My still born's birth day is in 2 days. I think about it a lot;or more to the point, the fact pops into my head a lot. Then it gets quickly rerouted under a pile of other avoided thoughts in my mind. Certainly this sorting isn't conscious, but it's real. My infant death daughter, Claire, with her shimmery copper hair, had her own birth day just two months ago and I did the same thing leading up to it. I have been doing the same procrastinating and avoiding each and every passing birthday - combined now there have been 9 (well, will be in two days). So I think 9 times over this behavior can be considered a pattern!
My heart feels the reality and the love and the loss but my mind doesn't want to linger there for long.
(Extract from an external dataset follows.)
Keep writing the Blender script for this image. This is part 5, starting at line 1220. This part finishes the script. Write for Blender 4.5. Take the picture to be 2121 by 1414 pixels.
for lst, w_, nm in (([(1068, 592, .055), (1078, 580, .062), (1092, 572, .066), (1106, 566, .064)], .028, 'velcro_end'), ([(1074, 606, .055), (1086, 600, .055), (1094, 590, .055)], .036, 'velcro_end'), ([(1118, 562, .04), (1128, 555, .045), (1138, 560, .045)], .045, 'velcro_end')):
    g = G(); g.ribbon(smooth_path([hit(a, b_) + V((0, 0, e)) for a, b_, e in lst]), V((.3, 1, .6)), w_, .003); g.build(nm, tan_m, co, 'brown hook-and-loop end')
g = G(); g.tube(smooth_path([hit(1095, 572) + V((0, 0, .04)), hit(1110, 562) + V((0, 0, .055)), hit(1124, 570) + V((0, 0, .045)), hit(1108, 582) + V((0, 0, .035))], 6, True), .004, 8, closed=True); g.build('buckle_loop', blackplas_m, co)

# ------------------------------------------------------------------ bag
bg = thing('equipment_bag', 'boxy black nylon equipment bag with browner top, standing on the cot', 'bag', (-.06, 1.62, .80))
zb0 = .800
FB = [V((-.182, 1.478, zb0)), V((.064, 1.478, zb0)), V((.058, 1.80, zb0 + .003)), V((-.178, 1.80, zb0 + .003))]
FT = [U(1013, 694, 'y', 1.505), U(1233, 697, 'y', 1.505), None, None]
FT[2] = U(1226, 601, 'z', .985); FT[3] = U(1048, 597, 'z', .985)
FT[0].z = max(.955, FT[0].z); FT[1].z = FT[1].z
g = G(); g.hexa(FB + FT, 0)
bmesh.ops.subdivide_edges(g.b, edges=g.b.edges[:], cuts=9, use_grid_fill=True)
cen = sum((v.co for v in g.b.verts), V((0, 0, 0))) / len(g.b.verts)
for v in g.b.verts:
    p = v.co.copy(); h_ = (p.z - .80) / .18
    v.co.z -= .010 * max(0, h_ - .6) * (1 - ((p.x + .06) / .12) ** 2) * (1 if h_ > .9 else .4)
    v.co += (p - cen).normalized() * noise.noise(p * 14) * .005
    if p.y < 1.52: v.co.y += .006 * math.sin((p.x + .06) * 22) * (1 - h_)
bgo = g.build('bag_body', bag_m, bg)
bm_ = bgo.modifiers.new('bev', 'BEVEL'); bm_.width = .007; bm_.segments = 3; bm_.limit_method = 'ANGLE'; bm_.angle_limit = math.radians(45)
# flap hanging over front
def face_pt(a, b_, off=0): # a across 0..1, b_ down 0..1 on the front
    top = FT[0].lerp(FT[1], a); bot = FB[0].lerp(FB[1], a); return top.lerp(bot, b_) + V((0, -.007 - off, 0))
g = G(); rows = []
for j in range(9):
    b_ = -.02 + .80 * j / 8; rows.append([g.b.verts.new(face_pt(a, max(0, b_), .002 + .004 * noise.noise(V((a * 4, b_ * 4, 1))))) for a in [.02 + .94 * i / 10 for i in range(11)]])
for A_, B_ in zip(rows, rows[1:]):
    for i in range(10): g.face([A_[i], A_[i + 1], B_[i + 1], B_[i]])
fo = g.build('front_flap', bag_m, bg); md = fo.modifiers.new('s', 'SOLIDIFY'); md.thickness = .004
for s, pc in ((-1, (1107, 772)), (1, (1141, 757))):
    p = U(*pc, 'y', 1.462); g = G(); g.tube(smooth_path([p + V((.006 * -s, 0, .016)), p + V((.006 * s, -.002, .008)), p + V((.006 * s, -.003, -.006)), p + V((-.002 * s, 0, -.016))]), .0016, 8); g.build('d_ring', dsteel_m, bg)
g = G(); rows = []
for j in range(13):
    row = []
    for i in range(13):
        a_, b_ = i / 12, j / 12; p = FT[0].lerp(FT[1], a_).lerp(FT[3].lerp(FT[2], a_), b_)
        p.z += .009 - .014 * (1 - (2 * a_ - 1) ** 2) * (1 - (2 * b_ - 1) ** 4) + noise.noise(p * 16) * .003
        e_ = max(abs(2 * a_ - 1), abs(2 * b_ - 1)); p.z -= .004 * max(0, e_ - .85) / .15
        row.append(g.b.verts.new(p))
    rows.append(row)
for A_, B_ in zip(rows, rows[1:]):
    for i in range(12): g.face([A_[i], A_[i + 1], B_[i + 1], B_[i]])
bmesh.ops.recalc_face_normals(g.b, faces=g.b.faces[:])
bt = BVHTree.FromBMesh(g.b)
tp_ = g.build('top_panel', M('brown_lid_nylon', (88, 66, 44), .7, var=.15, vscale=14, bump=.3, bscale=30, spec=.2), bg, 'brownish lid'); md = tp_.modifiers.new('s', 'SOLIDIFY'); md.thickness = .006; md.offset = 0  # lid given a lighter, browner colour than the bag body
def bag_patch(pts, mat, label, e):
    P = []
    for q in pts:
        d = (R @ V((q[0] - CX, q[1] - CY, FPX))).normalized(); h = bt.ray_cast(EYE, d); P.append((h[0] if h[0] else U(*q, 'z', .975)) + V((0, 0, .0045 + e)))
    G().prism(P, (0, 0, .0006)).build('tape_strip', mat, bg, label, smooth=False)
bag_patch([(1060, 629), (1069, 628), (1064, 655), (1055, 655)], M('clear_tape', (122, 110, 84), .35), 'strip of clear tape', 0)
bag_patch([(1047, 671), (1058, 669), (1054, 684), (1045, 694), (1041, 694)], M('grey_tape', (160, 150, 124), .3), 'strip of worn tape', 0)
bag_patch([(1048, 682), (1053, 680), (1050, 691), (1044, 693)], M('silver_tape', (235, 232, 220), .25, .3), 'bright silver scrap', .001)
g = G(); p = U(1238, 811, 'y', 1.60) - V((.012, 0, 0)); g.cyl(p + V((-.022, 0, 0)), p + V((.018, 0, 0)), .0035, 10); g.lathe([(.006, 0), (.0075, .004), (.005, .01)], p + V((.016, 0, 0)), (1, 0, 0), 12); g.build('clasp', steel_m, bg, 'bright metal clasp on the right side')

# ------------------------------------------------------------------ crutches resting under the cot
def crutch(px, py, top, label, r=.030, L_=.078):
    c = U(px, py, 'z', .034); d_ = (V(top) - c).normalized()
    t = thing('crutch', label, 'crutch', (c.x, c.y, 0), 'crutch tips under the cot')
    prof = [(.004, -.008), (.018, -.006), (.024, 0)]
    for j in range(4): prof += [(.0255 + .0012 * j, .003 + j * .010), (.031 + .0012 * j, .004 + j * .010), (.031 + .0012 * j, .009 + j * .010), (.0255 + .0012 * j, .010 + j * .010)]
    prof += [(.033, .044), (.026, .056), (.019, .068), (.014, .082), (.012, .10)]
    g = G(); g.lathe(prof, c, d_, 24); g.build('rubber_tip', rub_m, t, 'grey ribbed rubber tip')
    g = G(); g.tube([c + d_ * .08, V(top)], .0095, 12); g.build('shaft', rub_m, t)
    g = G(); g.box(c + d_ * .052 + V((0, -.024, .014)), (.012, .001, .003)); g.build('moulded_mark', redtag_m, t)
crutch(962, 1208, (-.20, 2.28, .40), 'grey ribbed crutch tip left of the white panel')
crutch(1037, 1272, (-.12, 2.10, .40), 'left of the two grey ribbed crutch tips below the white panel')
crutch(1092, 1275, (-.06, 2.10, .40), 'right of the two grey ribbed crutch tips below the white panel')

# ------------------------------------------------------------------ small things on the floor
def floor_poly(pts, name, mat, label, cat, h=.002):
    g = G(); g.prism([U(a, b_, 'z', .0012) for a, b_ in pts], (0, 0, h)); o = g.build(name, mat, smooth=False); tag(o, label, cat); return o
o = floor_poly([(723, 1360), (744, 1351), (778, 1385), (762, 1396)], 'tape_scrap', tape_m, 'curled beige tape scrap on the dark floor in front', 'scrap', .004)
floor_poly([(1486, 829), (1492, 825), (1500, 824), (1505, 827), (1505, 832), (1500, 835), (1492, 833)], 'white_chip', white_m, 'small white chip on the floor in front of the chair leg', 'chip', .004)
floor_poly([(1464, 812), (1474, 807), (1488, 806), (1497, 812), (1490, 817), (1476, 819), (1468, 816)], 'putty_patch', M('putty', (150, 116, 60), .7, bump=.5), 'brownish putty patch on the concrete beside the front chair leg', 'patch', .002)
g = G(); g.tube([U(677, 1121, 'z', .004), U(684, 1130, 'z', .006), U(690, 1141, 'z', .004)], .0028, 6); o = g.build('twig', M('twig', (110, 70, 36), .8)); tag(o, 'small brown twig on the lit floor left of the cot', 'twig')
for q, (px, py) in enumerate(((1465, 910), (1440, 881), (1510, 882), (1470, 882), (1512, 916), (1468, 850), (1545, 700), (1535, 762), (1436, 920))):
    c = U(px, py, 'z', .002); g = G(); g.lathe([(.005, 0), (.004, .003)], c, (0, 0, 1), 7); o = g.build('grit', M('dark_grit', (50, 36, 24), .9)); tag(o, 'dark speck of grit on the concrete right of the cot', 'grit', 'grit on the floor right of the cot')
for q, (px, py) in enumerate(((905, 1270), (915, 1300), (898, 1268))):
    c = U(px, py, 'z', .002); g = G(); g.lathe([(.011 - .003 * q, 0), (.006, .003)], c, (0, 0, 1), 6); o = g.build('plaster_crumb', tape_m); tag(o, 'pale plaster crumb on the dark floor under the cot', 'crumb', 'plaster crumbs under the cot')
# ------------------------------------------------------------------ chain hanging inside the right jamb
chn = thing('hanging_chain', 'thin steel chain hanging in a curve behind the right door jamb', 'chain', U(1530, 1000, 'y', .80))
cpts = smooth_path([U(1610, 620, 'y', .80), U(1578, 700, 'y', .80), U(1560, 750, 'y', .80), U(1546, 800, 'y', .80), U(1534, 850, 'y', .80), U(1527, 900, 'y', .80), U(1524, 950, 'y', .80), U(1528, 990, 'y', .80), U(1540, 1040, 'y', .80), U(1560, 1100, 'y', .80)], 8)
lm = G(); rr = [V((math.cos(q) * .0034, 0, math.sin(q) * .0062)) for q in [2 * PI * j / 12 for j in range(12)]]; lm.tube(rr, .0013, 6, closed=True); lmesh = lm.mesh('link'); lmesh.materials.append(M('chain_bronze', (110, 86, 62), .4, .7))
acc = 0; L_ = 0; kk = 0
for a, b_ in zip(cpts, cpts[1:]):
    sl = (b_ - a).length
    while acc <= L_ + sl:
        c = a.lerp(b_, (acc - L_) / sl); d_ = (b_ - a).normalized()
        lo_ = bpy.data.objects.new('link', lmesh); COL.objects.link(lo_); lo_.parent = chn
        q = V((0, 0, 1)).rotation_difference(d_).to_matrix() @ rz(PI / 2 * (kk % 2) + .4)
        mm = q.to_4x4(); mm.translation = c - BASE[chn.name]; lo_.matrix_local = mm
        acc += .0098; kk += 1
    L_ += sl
No answers yet, just an observation.
One day, hopefully soon, I will write about Claire's special 4th birthday. It was a powerful one that I am still recovering from. This birthday particularly struck my daughter this year. And for Jackson's 5th year birth day service? I've decided to veer from our "normal" service and do something less monetary but nonetheless vital: write. I've decided that I will write a piece about his life/birth/impact/etc. I AVOID it like I do the planning of these babies birthdays, even while it hurts me to do so. I never feel completely at peace if I'm not writing about it in some fashion.
While I still don't understand the losses or my life in any sense, really, one tiny solid gem I do have is this: that the stories must be written. Jackson told me there was a mission for me and my husband in his death. So here's to discovering it, to living it. This year I am giving service to myself. (Sad that I really do need it this year. But that's okay, right? We all need some servicing now and then.) I am going to sit with that side of me that avoids the pain and the plans and the memories and I am going to allow her to come to the top of the pile. Then I am going to write about it. Somehow I know that this would greatly please my son.